A year-‘round Sunday school was organized in 1872 with James M. Smith as superintendent succeeded by David Frey. The church membership was at its peak a hundred years ago with 75 in the congregation. By 1881 it was only 60 and declined rapidly until it passed out of existence about 50 years ago.

The church building was purchased by the Wakatomika Grange for a meeting in 1913 and was sold to E.W. Nethers in 1936. It was now owned by the Chaney’s and used to store machinery.

Wakatomika became a freight and passenger station on the C.A. and C railroad when that line was built though from Trinway to Killbuck in 1885 and that community advantage lasted 50 years until the roadbed was washed out in several places in the flood of 1935.

Produce, apples and peaches formed the principle outgoing freight, with as many as 12 cars of apples being shipped in a single day.

A distillery “to save the peach crop from rotting” was built at Wakatomika in the ‘90s by Sam Seigrist, Coshocton distillery operator, and for a couple of years cases of brightly-labeled bottles of peach brandy were another frequent shipment from Wakatomika to points on the C.A. and C.

W.A. Clark was the station agent for many years. P.S. Maston and Stuart McGinnes were early postmasters.

Various grist mills, cabinet shops, distilleries and the other small industries typical of the pioneer communities had been launched in the vicinity of Wakatomika but none flourished except the carriage shop of Darius Wright.
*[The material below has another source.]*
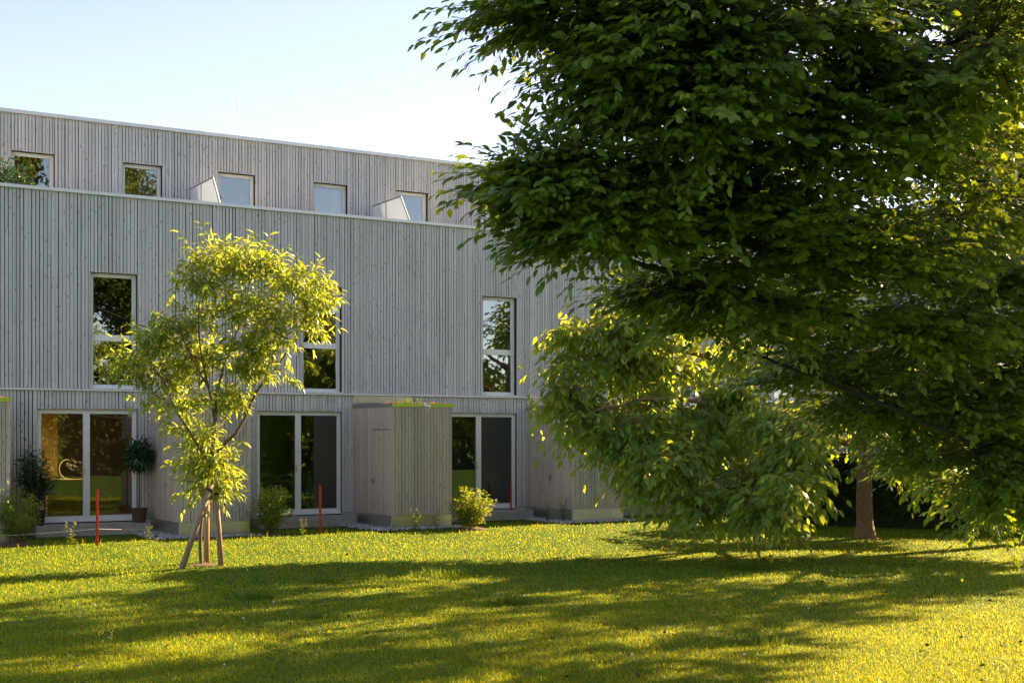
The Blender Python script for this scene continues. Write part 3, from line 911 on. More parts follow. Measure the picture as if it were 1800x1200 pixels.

Mr. Wright came from a similar enterprise in West Carlisle, to erect a large building in Wakatomika for the building of carriages and wagons for the neighborhood. The carriage shop lasted from 1857 till about 1870, when Mr. Wright moved to Warsaw and the business was closed.

A blacksmith shop was conducted in connection with the carriage shop and another early smithy in the village was Samuel Fry. George Way probably blacksmith longer than any other in Wakatomika. His son, Jake Way, was associated with his father for a time and was the last blacksmith in the village.

Charles Houser, as stated previously was the first storekeeper. He was succeeded by several men who remained for brief periods and then Isaac Piersel brought out the only store and opened it for a number of years.

Other merchandising in Wakatomika since that time have been P.S. Maston, William Hamilton, Stewart Richcreek (later a Coshocton Grocer), Aretus Wright, E.W. Nethers, P.L.Thomas, William Hill, Mr. Selders, Nellie Way and Harry Heck. Mr. Heck’s widow still lives in Wakatomika, but is not operating the store. Mrs. Florence Barcus has operated the Way [Greg Said:] store since she bought it about two years ago.

Some of Coshocton county’s communities have a tenacious way of clinging to life when no apparent reason for existence seems to remain. And so Wakatomika’ s future may stretch out as far as it’s hazy beginnings go back into the distant past.